Según el artículo 107 de la constitución italiana (el 88 de la de Santa Fe y el 156 de la de Salta) la garantía de inamovilidad previene a los jueces de ser dispensados, suspendidos del servicio o trasladados de sede o funciones, si no es como consecuencia de una decisión del Consejo Superior de la Magistratura (que preside el presidente de la República) adoptada, bien por los motivos y con las garantías de defensa establecidas en el ordenamiento judicial o con su propio consentimiento.
Ni los italianos ni los santafesinos pueden argumentar de ningún modo que los jueces de la Corte de Justicia de Salta no están protegidos por una garantía de inamovilidad, idéntica a la que rige en sus territorios, mientras dure el ejercicio de su cargo, pues, en efecto, lo están.
Ninguna autoridad puede suspenderlos, trasladarlos o privarlos de su empleo si no es por las causas previstas en la propia Constitución. Ni en Salta, ni en Santa Fe, ni en Italia, ni en Francia, ni en España, ni en los Estados Unidos, así como tampoco en la inmensa mayoría de los países civilizados del mundo.
La caducidad de un plazo establecido de antemano y con carácter objetivo en la propia Constitución no supone un ataque a la inamovilidad sino, en todo caso, su plena confirmación. No hay ni puede haber atisbo de arbitrariedad en una disposición constitucional preexistente, pues la arbitrariedad contra la que protege la garantía de inamovilidad no es otra que aquella que toma forma mediante la declaración de voluntad de uno de los poderes constituidos. Y este claramente no es el caso, pues quien ha designado al juez no es quien activa o desactiva el plazo fijado según su capricho sino que es la propia Constitución, y no por capricho sino por una decisión racional.
La predeterminación temporal del ejercicio de un cargo público, cualquiera que este sea, supone una garantía democrática cuya utilidad no puede ser desconocida, y mucho menos invocando el principio republicano. Es un control objetivo e imprescindible que impregna por igual a todos los poderes del Estado. Bastaría con recordar que en la república romana el fenómeno de la prorrogatio imperii no solo era un remedio excepcional sino que su utilización favoreció el deterioro de las instituciones y aceleró la caída de la república. Un cargo como el de juez de la Corte de Justicia está sujeto a un término certus an certus quando que, como sucedía en la república romana, no por otra razón diferente a que la temporalidad es necesaria para asegurar la libertas.

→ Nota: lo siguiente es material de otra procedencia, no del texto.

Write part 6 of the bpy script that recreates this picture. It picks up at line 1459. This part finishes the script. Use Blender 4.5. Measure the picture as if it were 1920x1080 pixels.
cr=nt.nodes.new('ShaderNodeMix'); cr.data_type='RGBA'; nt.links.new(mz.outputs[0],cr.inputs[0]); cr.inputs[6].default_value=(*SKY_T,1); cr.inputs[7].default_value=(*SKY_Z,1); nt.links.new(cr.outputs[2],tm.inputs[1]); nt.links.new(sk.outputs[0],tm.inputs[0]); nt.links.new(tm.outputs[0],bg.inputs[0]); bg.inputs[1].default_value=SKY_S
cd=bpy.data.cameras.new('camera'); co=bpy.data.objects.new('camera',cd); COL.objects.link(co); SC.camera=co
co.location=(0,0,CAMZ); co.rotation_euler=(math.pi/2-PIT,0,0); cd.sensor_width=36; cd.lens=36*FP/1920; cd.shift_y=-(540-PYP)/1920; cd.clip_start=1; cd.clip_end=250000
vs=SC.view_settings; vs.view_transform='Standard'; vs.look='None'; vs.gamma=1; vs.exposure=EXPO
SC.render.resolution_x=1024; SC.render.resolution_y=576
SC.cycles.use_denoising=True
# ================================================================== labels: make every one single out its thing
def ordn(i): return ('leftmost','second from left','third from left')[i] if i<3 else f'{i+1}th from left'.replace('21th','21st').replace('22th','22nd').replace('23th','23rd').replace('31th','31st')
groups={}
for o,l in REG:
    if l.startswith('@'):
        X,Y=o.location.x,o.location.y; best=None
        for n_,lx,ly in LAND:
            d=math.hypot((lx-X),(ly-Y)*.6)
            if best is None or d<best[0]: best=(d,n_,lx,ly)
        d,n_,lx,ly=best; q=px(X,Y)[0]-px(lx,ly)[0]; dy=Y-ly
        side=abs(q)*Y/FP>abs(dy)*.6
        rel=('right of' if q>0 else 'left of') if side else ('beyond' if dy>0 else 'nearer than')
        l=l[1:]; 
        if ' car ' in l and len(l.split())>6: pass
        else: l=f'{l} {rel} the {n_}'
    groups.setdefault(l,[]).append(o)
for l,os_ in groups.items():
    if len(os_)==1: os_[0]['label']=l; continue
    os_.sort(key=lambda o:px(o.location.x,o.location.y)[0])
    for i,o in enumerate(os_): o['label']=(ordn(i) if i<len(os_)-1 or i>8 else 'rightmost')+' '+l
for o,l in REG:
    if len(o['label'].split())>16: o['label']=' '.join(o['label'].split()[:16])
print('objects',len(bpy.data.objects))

Si hay discusión en Salta por este tema, ello obedece a una sola razón: a la posibilidad de renovación de quienes han agotado un mandato de seis años. Si esta posibilidad no existiera (es decir, si los mandatos judiciales no fuesen «renovables» y el Gobernador y el Senado no tuvieran que volver a abocarse a resolver el dilema político de la «continuidad») nadie podría decir que la política se entromete en la independencia judicial.
Pero este es un problema de tiempos: si el mismo Gobernador, en vez de durar cuatro años, se empeña en durar doce, mientras los magistrados siguen durando seis, no habría mayor problema, pues el vencimiento de los mandatos sería escalonado y ningún Gobernador se vería en el aprieto de decidir si renovar o no a un juez al que él mismo ha designado.
Recapitulando, si se suman estos componentes:
1) Acceso al cargo sin concurso ni demostración de idoneidad;
2) Ausencia de un régimen de carrera judicial estructurado sobre bases objetivas;
3) Organización jerárquica del Poder Judicial, con vértice en un tribunal designado en estas condiciones;
4) Reclutamiento de los jueces de la Corte de Justicia de las filas de los partidos políticos,
obtendremos como resultado un cóctel explosivo cuya única posible vía de moderación es la limitación temporal de los mandatos. La otra solución posible es que desde Santa Fe venga un juez a contarnos que Elvis Presley todavía vive, en alguna cueva oculta de Memphis.